En 1972, el sucesor de Nasser, Anwar Sadat, rompió con la ex URSS y optó por la colaboración con Washington. Después de la Guerra árabe-israelí de 1973, ese vínculo posibilitó los Acuerdos de Camp David y el Tratado de Paz con Israel (1979), bajo cuyas reglas El Cairo empezó a recibir US$ 1.300 millones anuales de ayuda económica y militar atada de Estados Unidos.

En abril de 2017, Trump retomó la pasada línea de pragmatismo al reunirse con el-Sisi y calificarlo como socio en la lucha contra el terrorismo y en favor de la estabilidad en el Medio Oriente. El móvil de este paso fue la seguridad.

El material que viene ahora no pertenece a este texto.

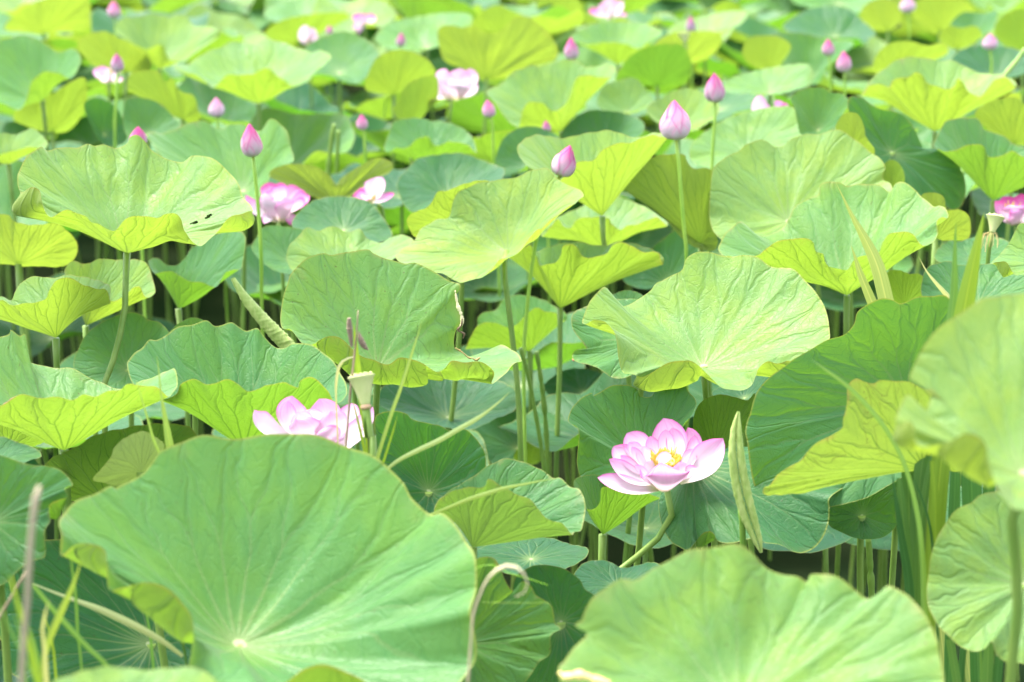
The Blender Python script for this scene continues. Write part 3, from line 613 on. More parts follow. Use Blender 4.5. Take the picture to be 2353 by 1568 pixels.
leaf('soft grey-green leaf left of the two lilac buds in the upper right', 7.2, (1860,185), .4,
 '1772,82 1830,75 1900,90 1962,100 1902,152 1880,192 1820,187 1798,152 1782,110')
leaf('small square yellow leaf back in the upper right rows', 7.0, (1770,162), .85,
 '1706,115 1720,90 1750,82 1790,85 1817,105 1806,132 1792,147 1780,164 1740,157 1714,140', flip=1)
leaf('broad pale leaf left of the two lilac buds, above the pink bud tip', 6.3, (1770,215), .68,
 '1660,202 1690,175 1750,160 1810,150 1860,150 1864,190 1830,207 1780,218 1720,214 1680,214')
leaf('toothed yellow-green leaf back right of the two lilac buds', 6.5, (2050,165), .9,
 '2005,158 2015,125 2045,100 2090,95 2130,105 2165,100 2180,120 2150,137 2100,140 2050,144 2020,167', flip=1)
leaf('lemon leaf back left of the pale pink bud at the top right', 8.5, (2040,70), 1.0,
 '1976,40 1990,10 2030,-5 2065,10 2072,40 2050,67 2010,70', flip=1)
leaf('lemon leaf back right of the pale pink bud at the top right', 8.6, (2160,70), .95,
 '2098,32 2110,0 2160,-10 2210,0 2237,25 2200,52 2160,72 2120,57', flip=1)
leaf('scalloped lime leaf back left of the rose bud in the top right', 7.2, (2200,112), .85,
 '2157,87 2180,60 2210,65 2240,60 2257,80 2235,102 2200,114 2175,107', flip=1)
leaf('dull yellow-green leaf back above the rose bud at the right border', 7.0, (2350,118), .6,
 '2285,72 2300,40 2340,22 2380,30 2402,80 2353,120 2310,107', flip=1)
leaf('dark blue-green leaf behind the rose bud in the top right', 6.3, (2290,178), .05,
 '2185,140 2220,110 2280,105 2340,115 2382,150 2330,178 2270,183 2218,172')
leaf('faint grey-green leaf above the rose bud near the top right corner', 7.6, (2240,80), .3,
 '2182,62 2210,30 2260,30 2292,25 2282,62 2250,82 2210,78')
leaf('small olive-lime leaf back above the lemon-yellow leaf at the top', 8.3, (1150,75), .8,
 '1082,62 1110,25 1145,12 1175,25 1207,40 1190,62 1150,77', flip=1)
leaf('yellow-green leaf back on the top border right of the centre', 9.0, (1285,42), .8,
 '1233,22 1250,-10 1300,-15 1337,10 1322,37 1280,42', flip=1)
leaf('soft pale leaf at the top right of the faded pink flower', 7.5, (980,110), .6,
 '862,88 890,55 950,40 1020,30 1082,35 1072,72 1012,107 940,117 890,112')
leaf('whitish-green leaf on the top border left of the centre', 9.0, (720,50), .55,
 '605,32 650,5 720,-5 790,0 818,15 780,37 700,42 640,52')
leaf('dark-edged lime leaf back below the whitish-green leaf at the top', 8.4, (690,97), .75,
 '608,78 640,50 700,35 780,28 804,40 760,62 720,77 690,95 640,97', flip=1)
leaf('pale lime leaf on the top border above the faded pink flower', 9.0, (930,42), .8,
 '848,22 900,0 980,-5 1022,10 1002,37 920,42')
# ---- lower storey in the shade and along the bottom
leaf('dark wavy lotus leaf hanging at the lower left border behind the dry stalk', 2.52, (-20,1200), .22,
 '-170,1180 -120,1080 -40,1040 32,1057 67,1068 105,1071 134,1078 155,1094 167,1115 149,1122 153,1143/146,1160 116,1157/122,1190 113,1178 116,1199 102,1224 104,1277 84,1287 63,1294 35,1319 0,1347 -60,1360 -150,1300', dry=.4, res=240)
leaf('dark green leaf tip at the left border above the wavy hanging leaf', 2.75, (-20,1070), .2,
 '-110,1080 -60,1010 0,1003 40,1016 80,1030 95,1050 60,1062 20,1102 -50,1125', dry=.5)
leaf('shaded yellow-green leaf back with dark ribs under the left cupped leaf', 2.95, (250,1155), .45,
 '85,1115 110,1060 170,1030 220,1000 280,985 340,975 400,975 440,985 460,1040 380,1115 300,1130 220,1152 140,1145', flip=1)
leaf('olive leaf piece at the left border under the yellow cupped leaf', 3.1, (20,1028), .6,
 '-60,1000 0,957 40,975 80,1000 102,1015 60,1027 0,1005', flip=1)
leaf('small faded sage-green leaf back with fine brown veins above the huge broad leaf', 2.68, (325,1085), .55,
 '213,1102 235,1075 255,1050 262,1030 285,1008 325,991 350,1000 378,1022 365,1045 352,1060 330,1090 285,1118 240,1110', flip=1, dry=.9, sage=.9)
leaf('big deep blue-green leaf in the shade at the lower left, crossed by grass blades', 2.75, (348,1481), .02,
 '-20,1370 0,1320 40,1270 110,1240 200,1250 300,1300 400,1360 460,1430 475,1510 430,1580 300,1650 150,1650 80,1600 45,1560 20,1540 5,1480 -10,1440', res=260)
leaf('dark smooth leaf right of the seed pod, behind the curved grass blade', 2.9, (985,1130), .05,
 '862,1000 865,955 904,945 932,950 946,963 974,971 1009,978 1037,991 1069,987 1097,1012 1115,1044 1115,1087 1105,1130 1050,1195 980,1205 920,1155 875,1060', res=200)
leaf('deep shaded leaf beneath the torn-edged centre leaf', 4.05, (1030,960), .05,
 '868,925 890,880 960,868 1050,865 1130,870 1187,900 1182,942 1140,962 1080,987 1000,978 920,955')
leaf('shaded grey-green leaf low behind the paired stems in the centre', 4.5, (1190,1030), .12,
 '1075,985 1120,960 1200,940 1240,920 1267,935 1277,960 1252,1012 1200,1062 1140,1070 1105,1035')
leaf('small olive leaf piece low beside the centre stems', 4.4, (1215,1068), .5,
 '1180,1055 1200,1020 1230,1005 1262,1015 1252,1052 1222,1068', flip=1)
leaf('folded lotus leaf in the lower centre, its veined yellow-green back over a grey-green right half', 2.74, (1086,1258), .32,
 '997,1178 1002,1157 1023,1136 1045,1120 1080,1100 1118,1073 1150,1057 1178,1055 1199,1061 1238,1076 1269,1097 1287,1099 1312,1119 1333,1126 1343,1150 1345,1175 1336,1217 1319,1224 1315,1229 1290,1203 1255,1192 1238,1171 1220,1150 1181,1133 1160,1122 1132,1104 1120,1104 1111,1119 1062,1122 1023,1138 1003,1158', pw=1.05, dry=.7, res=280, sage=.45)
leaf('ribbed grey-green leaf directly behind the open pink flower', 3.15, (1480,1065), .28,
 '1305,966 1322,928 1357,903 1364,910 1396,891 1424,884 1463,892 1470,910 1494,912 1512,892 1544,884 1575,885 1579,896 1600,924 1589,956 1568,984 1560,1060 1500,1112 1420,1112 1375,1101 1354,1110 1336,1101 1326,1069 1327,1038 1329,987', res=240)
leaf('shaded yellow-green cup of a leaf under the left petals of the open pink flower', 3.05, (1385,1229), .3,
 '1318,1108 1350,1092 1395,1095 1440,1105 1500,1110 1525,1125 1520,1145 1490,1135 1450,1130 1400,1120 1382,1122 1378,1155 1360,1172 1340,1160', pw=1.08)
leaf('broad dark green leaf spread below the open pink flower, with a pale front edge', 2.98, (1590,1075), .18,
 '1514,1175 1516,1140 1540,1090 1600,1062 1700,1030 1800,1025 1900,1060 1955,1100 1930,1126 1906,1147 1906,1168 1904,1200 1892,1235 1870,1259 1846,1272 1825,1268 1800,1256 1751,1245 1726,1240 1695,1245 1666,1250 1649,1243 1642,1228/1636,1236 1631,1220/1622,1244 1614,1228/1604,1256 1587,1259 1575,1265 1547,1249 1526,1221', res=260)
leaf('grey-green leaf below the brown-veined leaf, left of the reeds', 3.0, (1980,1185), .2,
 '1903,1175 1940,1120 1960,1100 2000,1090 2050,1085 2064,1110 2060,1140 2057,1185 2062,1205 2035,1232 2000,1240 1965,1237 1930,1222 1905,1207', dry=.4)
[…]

Por su parte, el Gobierno egipcio optó por acompañar los esfuerzos destinados a lograr la paz entre israelíes y palestinos y en 2020 subrayó la relevancia del plan de Trump, rechazado por otros países árabes y por la Autoridad Nacional Palestina (ANP) en Ramallah. El gobierno de El Cairo también valoró la gestión estadounidense para lograr un arreglo con Etiopia, donde era necesario condicionar la operación de una gran obra hidroeléctrica, que puede limitar el flujo de agua del Nilo hacia Egipto, el río que alimenta el 90 % del consumo nacional.

A pesar de la paz entre ellos, Egipto e Israel no registraron progreso visible en el plano del intercambio comercial y turístico (sólo se asociaron en el ámbito de sus proyectos energéticos). En 2013 sus intereses coincidieron cuando Israel aceptó su gran despliegue militar en el Sinaí e intensificó los vínculos de inteligencia.

En virtud de sus coincidencias islamistas, el presidente Morsi colaboró con Hamas. En cambio, El Cairo mantiene una política pragmática en otros planos y montó refuerzos en la frontera y el Paso de Rafah para impedir el terrorismo y el contrabando, sin menoscabar la facilitación de los contactos entre las partes y con la ANP. La persecución a la HM agravó la relación con Turquía, cuyo gobierno también representa a núcleos sunitas rivales en otra de las divisiones regionales: Ankara es pro-islamista, mientras que el de Egipto es un gobierno árabe opuesto a esa opción religiosa. La participación egipcia en la guerra civil siria fue limitada y diferente a la que aplicó Arabia Saudita, quien endosó a grupos contrarios al gobierno de Damasco (Siria). En cambio, se alineó con la intervención militar a Yemen mientras Irán y Catar colaboraban con los huties.

Al privilegiar su seguridad interna, el Gobierno egipcio participó en la guerra civil de Libia, con quien comparte una extensa frontera y se inclina a favor del general Khalifa Haftar del ENL (Tobruk), como lo hacen Rusia, Francia y EAU en su campaña contra las fuerzas del GAN (Trípoli), de Faiez al-Serraj.

Este último es reconocido por la ONU y comparte efectivos islamistas en abierta sociedad con Turquía, con cuyo Gobierno tiene acuerdos para salvaguardar sus intereses en el Mediterráneo Oriental.